Campaigners have asked the courts in Amsterdam to rule if expats can be EU citizens after Britain leaves the bloc.

The Dutch court has referred the decision to the European Courts of Justice, which is the court with the final say on how EU law is interpreted.

“There is much debate about what happens to UK citizens and their rights as EU citizens if and when the UK leaves the EU,” said lawyer Christiaan Alberdingk Thijm, who represents the expats who brought the case.

What rights do expats have in EU?

“We hope this case will settle once and for all the issue of whether European citizenship and the accompanying rights are inalienable.

“The negotiators in Brussels all assume that the consequence of Brexit will be that British citizens living in an EU member state will lose their European citizenship. However, national and European citizenship are not necessarily linked. The European Courts of Justice has ruled before that the rights that are awarded to European citizens are autonomous,”
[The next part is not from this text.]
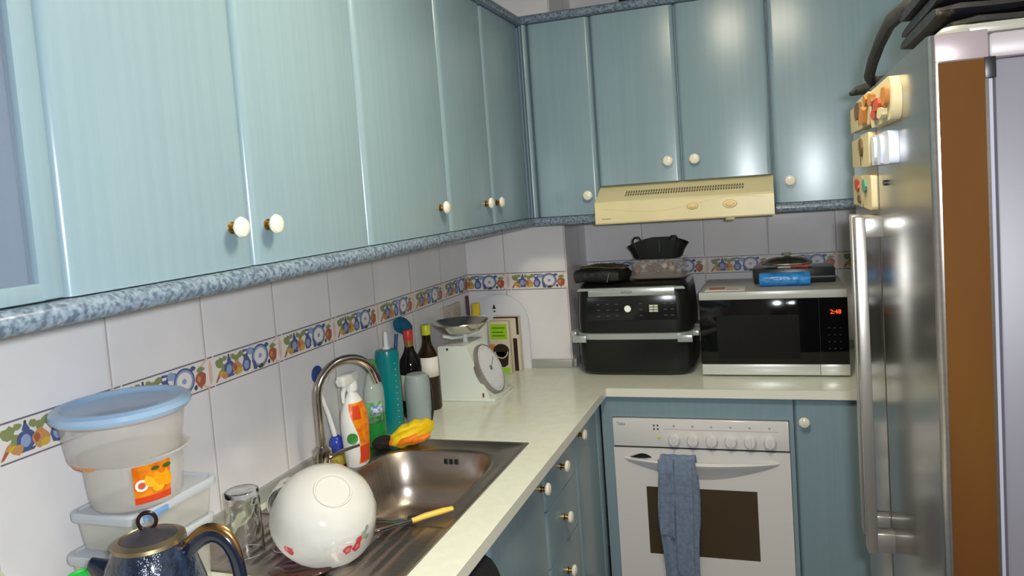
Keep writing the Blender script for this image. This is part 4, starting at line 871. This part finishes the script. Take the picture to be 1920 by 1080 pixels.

The challenge was mounted by campaigners for the Brexit – Hear Our Voice (BHOV) led by British expat Debbie Williams.

She says the case was started for the 46,000 British expats in the Netherlands but now stands for 1.2 million British expats across the EU.

Significant step

“As has been demonstrated in recent months, what Brexit means is still extremely unclear. The lives of 1.2 million people are being manipulated as if they are pieces on a chessboard, and this case is an attempt to bring a degree of clarity to the situation,” says the group’s web site.

The case was heard in Amsterdam in January.

“We were delighted with the initial decision to refer the question to the higher court but were disappointed to learn that the Dutch state decided to launch an appeal. Our legal team will be countering the appeal,” said Williams.

“As a group, BHOV will continue to do all we can to preserve the rights of all EU citizens, not just UK citizens. We see this case as one small but significant step towards achieving a fair solution for all.”